::: Dataset content

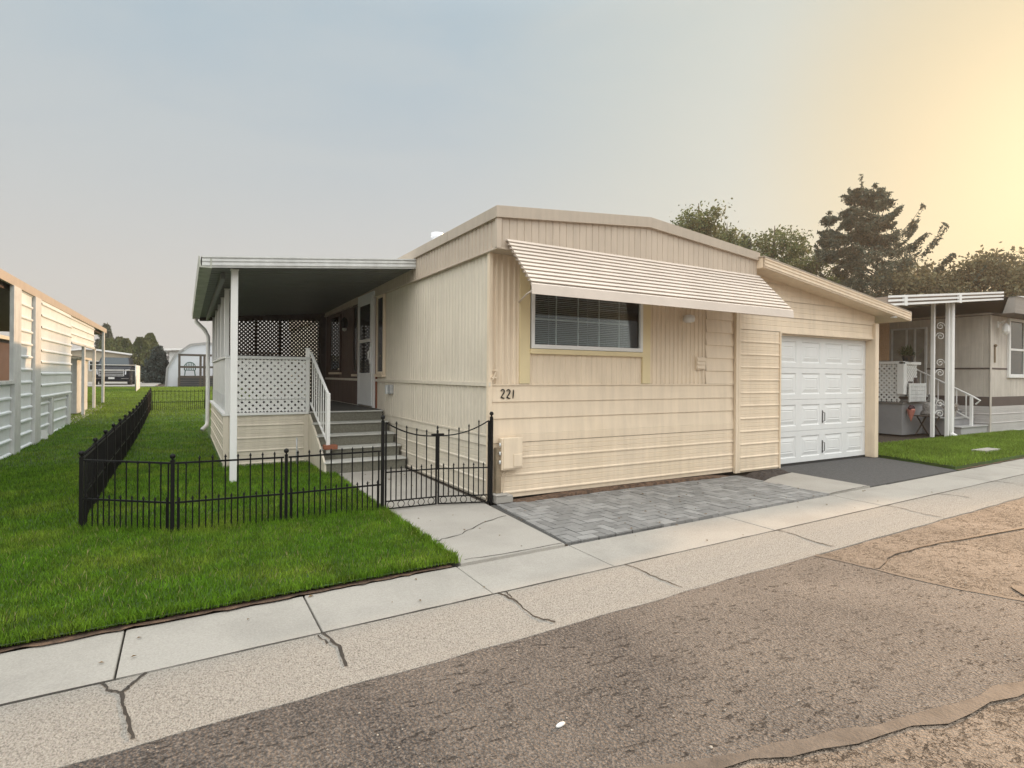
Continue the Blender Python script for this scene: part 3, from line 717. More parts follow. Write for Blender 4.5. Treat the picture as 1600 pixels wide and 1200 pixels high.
m.box(2.975, 3.01, a, a + .11, .87, 2.925); m.box(2.975, 3.01, b_ - .11, b_, .87, 2.925); m.box(2.975, 3.01, a + .11, b_ - .11, 2.77, 2.925); m.box(2.975, 3.01, a + .11, b_ - .11, 2.06, 2.12); m.box(2.98, 3.005, a + .11, b_ - .11, .87, 1.48)
m.build('door_leaf', white, door, bev=.003)
m = MB(); m.box(2.988, 2.994, a + .11, b_ - .11, 1.481, 2.059); m.box(2.988, 2.994, a + .11, b_ - .11, 2.121, 2.769); m.build('pane', darkglass, door)
m = MB(); m.tube([(2.955, 10.36, 1.72), (2.93, 10.36, 1.75), (2.93, 10.36, 1.86), (2.955, 10.36, 1.89)], .012, 8); m.box(2.955, 2.975, 10.33, 10.39, 1.65, 1.96); m.build('handle', white, door, bev=.003)
m = MB(); m.box(3.03, 3.049, 10.18, 10.245, .84, 3.0); m.build('door_casing', brick_m, home)
# brown painted wall under the porch roof
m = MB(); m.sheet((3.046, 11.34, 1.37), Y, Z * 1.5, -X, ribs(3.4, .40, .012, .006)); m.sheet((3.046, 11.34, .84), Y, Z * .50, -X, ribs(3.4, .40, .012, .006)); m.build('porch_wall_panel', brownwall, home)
m = MB(); m.lathe([(.03, 0), (.06, .03), (.075, .12), (.05, .2), (.01, .24)], (2.93, 12.15, 2.42), 10); lp = m.build('porch_lantern', black, home, True)
m = MB(); m.ball((2.93, 12.15, 2.40), .045); m.build('bulb', white_d, lp, True)

# ------------------------------------------------------------------ garage
gar = thing('garage', (9.1, 5.66, 0), 'cream attached garage with white panelled overhead door', 'garage')
GV = 5.765
def groof(u): return 3.09 - .1335 * (u - 7.45)     # underside of the fascia
m = MB(); m.sheet((7.335, GV, .0), Z, X * .93, -Y, metal_sd(2.185, .197, .02)); m.build('front_wall', cream, gar)
# header and gable courses, clipped by the roof line
m = MB(); zc = 2.19
courses = [(2.19, 2.43), (2.43, 2.69), (2.69, 2.95), (2.95, 3.08)]
for z0, z1 in courses:
    def uend(z): return min(11.06, 7.45 + (3.09 - z) / .1335)
    steps = [(0, .016), (.004, .016), (.08, .008), (.086, .004), (.092, .008), (.16, .006), (.166, .002), (.172, .006), (z1 - z0, .002)]
    steps = [(t, o) for t, o in steps if t <= z1 - z0 + 1e-6]
    for (t0, o0), (t1, o1) in zip(steps[:-1], steps[1:]):
        m.add([(7.335, GV - o0, z0 + t0), (uend(z0 + t0), GV - o0, z0 + t0), (uend(z0 + t1), GV - o1, z0 + t1), (7.335, GV - o1, z0 + t1)], [(0, 1, 2, 3)])
m.build('gable_siding', cream, gar)
m = MB(); m.box(7.285, 7.335, 5.745, 5.80, 0, 3.0); m.build('corner_trim', cream, gar, bev=.003)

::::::

__Goal__. The lines from the start of the data through the line that contains "m = MB(); m.ball((2.93, 12.15, 2.40), .045);" are to be returned exactly, please, with both ends included and every picture left out.

__Written reply__.
Continue the Blender Python script for this scene: part 3, from line 717. More parts follow. Write for Blender 4.5. Treat the picture as 1600 pixels wide and 1200 pixels high.
m.box(2.975, 3.01, a, a + .11, .87, 2.925); m.box(2.975, 3.01, b_ - .11, b_, .87, 2.925); m.box(2.975, 3.01, a + .11, b_ - .11, 2.77, 2.925); m.box(2.975, 3.01, a + .11, b_ - .11, 2.06, 2.12); m.box(2.98, 3.005, a + .11, b_ - .11, .87, 1.48)
m.build('door_leaf', white, door, bev=.003)
m = MB(); m.box(2.988, 2.994, a + .11, b_ - .11, 1.481, 2.059); m.box(2.988, 2.994, a + .11, b_ - .11, 2.121, 2.769); m.build('pane', darkglass, door)
m = MB(); m.tube([(2.955, 10.36, 1.72), (2.93, 10.36, 1.75), (2.93, 10.36, 1.86), (2.955, 10.36, 1.89)], .012, 8); m.box(2.955, 2.975, 10.33, 10.39, 1.65, 1.96); m.build('handle', white, door, bev=.003)
m = MB(); m.box(3.03, 3.049, 10.18, 10.245, .84, 3.0); m.build('door_casing', brick_m, home)
# brown painted wall under the porch roof
m = MB(); m.sheet((3.046, 11.34, 1.37), Y, Z * 1.5, -X, ribs(3.4, .40, .012, .006)); m.sheet((3.046, 11.34, .84), Y, Z * .50, -X, ribs(3.4, .40, .012, .006)); m.build('porch_wall_panel', brownwall, home)
m = MB(); m.lathe([(.03, 0), (.06, .03), (.075, .12), (.05, .2), (.01, .24)], (2.93, 12.15, 2.42), 10); lp = m.build('porch_lantern', black, home, True)
m = MB(); m.ball((2.93, 12.15, 2.40), .045); m.build('bulb', white_d, lp, True)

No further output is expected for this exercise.